The worst form of discrimination is the indiscriminate killing of human beings by design as the Nazis did during World War II. But can the random death sentence of innocent people ever be justified as the cost of modern warfare? When it's our people it's a war crime. When it's people of another race, it's inhumanely passed off as collateral damage.

In the fields where Hamas rockets have fallen, innocent Israelis rightfully wonder “why do they hate us”. When the planes struck the twin towers, innocent New Yorkers wondered why. Fear of imminent death lends personal realism to the question. It cries out in pain and fear as one wonders why the leaders of a nation or movement sent the executioners to take the lives of family members, friends and neighbors.

But the farther one lives from the paralyzing sound of explosions, the more the question morphs into the rhetorical. No one from Florida to Alaska or even Albany NY could claim to have been traumatized the way people in Lower Manhattan were. At best we asked “why do the hate us” as a display of empathy. But in Gaza’s tiny and highly congested communities, there was no escaping the Israeli bombing raids. To an entire people, the question is personal.

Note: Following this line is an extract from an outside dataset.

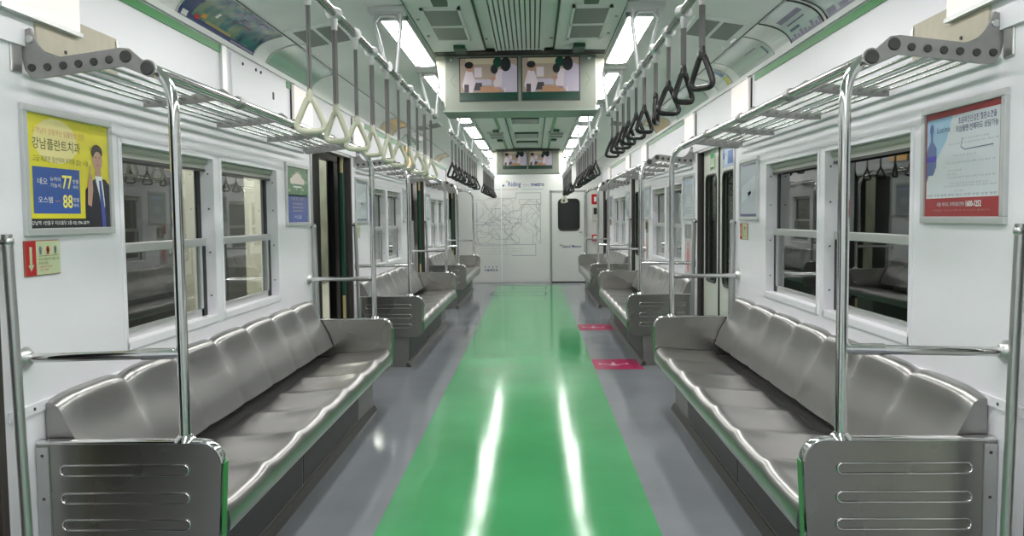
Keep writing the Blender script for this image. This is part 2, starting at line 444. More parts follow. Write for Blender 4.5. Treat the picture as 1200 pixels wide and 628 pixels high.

All of Gaza has a right to ask “Why do they hate us”. Just like we in America afford those offended by harassment and discrimination the right to grieve the injustices they feel, all of Gaza has justifiable right to claim Israel’s siege is a hate crime. All of Gaza has the right to grieve the Israeli attacks a state sponsored terrorism. They have a human right to seek justice. But when our national leaders, and parts of our liberal media, ignore their plea to be heard, Gazans rightfully wonder “why don’t we have the same human rights that Americans want to give the rest of the world."